Before you step into a lawyers office, you should know something about them. Today this is easy. Go to the California State Bar website. Search the attorney's name. You will learn where they attended undergraduate school and law school; when they were admitted to the Bar, whether they belong to any Bar Sections and stay current with the law, and how long they've been practicing. Not all law schools are created equally.
You will learn whether they have been disciplined. Lawyers can be disciplined for a number of reasons; some go to the essence of that attorney's character and affect their reputation in the community, including with Judges before whom they appear.
Second, ask for a referral. Be sure the reporting person is reliable themselves, not over-conflicted, and that they have a basis for their opinion.
Referrals from long practising mental health professionals are an excellent recommendation.
Referrals from other lawyers is a very good way to choose a lawyer, and if you know an attorney run the names you are considering by him or her. AVVO rates lawyers in terms of client satisfaction, reputation, and achievement. Martindale Hubbel is another resource.
Web sites, like this one, are also a good place to start. They may tell you something about the attitude of the attorney and the style of their practice, or they may be a misleading billboard. Most attorney websites are put together by advertising firms and don't reflect the real personality of the lawyers. Many lawyers pay ghost writers to put up blogs or "articles" on their sites. They subscribe to "newsletters" that they appear to have, but have not, written.
Thurman Arnold has researched and written every word on this site (truly). We don't believe there is another family law website in the country that matches our commitment in making dissolution related information available to people for nothing.
Many lawyers will not charge for an initial consult. The Law Firm of Thurman Arnold III does not charge for initial consults, over the phone or in person, and we usually spend a half hour to an hour with clients when we first meet them. We want to know about you, and it is important that you get to know us.
Asking the attorney their opinion on issues important to you at the initial meeting is not inappropriate or off limits in the slightest.
You are trying to determine several bits of information:
1) Is this attorney actually experienced in ways that are helpful to you?

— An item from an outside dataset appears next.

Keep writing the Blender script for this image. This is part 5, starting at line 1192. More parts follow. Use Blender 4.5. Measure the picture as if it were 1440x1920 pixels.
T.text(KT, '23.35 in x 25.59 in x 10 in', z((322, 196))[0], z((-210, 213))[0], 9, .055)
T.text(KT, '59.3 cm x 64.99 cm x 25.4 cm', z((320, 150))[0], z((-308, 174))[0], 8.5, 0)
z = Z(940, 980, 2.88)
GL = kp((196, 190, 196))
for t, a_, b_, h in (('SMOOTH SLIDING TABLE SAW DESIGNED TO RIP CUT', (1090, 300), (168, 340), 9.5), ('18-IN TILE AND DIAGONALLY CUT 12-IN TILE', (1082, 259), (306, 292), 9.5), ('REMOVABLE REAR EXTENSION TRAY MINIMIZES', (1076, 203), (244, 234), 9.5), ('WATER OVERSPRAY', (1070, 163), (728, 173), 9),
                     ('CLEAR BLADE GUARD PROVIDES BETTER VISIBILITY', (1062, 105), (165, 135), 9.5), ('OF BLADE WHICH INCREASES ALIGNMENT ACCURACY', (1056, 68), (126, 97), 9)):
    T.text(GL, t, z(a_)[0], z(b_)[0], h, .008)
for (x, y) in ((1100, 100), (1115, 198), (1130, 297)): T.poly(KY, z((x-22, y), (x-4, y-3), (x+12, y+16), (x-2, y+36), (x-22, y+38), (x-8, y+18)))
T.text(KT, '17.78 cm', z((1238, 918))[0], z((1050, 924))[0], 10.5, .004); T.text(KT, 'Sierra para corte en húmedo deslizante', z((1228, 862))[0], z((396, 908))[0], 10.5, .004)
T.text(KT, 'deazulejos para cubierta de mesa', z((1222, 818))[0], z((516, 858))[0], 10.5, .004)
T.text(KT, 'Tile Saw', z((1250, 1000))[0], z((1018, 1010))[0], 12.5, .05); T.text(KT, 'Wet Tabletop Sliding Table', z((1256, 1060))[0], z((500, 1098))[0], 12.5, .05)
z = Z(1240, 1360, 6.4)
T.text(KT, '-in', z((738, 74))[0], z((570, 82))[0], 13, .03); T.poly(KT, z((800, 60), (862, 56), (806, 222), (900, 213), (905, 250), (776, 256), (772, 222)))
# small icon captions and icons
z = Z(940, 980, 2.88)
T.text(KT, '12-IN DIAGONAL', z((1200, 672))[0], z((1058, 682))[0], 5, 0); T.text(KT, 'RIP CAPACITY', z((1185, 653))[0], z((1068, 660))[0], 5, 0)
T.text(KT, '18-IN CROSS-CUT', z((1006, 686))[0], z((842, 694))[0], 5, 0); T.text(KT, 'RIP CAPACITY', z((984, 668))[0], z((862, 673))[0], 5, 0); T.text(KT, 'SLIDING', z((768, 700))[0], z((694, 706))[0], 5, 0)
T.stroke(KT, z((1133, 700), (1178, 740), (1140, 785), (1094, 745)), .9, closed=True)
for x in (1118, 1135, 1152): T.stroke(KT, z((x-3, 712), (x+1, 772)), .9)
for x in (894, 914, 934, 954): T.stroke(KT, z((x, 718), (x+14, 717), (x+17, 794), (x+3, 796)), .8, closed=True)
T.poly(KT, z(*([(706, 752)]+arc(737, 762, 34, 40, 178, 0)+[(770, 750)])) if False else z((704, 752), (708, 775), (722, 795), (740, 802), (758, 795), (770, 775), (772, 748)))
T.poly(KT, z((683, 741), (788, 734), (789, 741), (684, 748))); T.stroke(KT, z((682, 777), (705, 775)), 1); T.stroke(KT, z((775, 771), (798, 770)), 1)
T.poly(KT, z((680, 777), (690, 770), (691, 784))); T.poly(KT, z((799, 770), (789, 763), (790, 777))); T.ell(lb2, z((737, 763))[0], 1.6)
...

Family law is complicated because it is not just the lawyer's experience with the law that is important, but it is also their familiarity with professional and life situations similar to your own.
2) What is the attorney's attitude about how divorces should be handled? Does she know how to listen?

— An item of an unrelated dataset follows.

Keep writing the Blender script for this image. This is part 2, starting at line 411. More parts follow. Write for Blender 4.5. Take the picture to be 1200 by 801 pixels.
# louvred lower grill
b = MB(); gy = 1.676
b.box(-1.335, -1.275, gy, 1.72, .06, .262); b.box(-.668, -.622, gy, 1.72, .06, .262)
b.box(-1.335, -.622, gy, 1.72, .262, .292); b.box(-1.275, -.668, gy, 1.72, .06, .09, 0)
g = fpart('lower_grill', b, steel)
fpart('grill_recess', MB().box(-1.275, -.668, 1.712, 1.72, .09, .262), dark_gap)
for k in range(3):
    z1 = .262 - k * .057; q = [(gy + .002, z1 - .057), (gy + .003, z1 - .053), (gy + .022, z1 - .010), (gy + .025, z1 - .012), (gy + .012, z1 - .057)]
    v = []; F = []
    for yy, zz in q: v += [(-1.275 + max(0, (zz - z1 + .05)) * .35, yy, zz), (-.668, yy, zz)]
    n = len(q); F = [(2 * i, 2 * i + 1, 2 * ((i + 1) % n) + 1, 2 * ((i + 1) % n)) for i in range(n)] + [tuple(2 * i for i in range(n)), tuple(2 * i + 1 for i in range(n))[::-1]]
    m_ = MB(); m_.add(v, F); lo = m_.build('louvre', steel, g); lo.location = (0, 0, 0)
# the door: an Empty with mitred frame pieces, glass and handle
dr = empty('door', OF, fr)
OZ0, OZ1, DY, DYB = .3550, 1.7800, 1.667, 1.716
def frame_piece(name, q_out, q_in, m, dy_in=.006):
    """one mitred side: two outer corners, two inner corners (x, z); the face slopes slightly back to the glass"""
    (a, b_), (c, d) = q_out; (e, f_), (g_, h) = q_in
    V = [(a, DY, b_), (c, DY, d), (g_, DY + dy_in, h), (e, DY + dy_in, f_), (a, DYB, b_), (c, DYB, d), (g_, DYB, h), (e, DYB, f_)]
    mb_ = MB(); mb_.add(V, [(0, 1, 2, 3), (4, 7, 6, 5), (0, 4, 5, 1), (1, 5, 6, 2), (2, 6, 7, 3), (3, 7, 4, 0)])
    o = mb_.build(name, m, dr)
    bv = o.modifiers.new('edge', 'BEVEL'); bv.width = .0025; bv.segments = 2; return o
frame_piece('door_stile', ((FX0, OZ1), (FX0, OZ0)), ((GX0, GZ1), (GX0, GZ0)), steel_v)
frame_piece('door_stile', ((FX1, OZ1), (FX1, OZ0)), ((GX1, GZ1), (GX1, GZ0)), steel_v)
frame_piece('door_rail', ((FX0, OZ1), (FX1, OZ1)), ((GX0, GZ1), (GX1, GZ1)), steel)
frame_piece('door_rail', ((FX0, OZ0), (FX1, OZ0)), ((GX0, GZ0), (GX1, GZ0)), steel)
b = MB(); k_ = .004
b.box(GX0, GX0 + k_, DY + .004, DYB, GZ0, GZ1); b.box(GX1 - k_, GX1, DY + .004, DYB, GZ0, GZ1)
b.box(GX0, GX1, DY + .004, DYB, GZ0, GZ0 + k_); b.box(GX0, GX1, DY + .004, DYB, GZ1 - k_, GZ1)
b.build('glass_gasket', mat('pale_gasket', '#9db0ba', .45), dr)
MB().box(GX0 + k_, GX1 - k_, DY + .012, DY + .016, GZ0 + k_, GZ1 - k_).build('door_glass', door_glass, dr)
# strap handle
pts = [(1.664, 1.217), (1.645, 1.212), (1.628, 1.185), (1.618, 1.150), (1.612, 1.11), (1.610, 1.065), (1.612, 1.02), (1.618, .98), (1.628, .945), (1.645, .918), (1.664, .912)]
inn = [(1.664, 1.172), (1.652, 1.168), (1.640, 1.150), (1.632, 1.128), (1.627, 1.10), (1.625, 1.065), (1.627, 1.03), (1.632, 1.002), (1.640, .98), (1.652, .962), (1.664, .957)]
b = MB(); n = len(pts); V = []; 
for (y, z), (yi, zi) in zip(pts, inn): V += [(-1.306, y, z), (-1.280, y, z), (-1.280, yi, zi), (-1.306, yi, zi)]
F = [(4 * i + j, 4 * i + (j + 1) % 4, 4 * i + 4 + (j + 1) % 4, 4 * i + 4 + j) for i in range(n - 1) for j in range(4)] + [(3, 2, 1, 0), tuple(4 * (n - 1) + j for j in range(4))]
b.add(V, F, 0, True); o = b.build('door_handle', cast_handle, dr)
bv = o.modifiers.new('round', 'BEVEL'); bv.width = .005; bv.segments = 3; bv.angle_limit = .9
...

Is that attitude consistent with your own goals? For instance, if you intend to lie to your spouse, hide assets, and if you care only about the outcome from your own perspective, you would need to hire a lawyer who tends to practice in a way that accomplishes that goal. If that is who you think you are, you want a divorce gunslinger.
If instead you are like most persons involved in the trauma of divorce, rational one day but distressed and confused and even nasty and reactive the next, you need someone compassionate and ethical to guide you. If you think that being ethical means being soft, examine what it is in your thinking that concludes that.
Conflict resolution is not the same as conflict avoidance. You do need to make sure that your lawyer has the background, ability, experience, and interest in you to manage your case. The best attorneys have some educational background in the family sciences or family studies, and regularly undertake family law continuing education. Such training reflects an unusual commitment to the craft that may distinguish them from the pack. The Law Firm of Thurman Arnold III actually lists our experience, training, and continuing education on this site to evaluate - we challenge other attorneys to do likewise.
3) You need to feel that you and the lawyer you hire are a good fit. If it reliably seems that the two of you can act as an empathetic team, and that you value the same things, you are on the right track.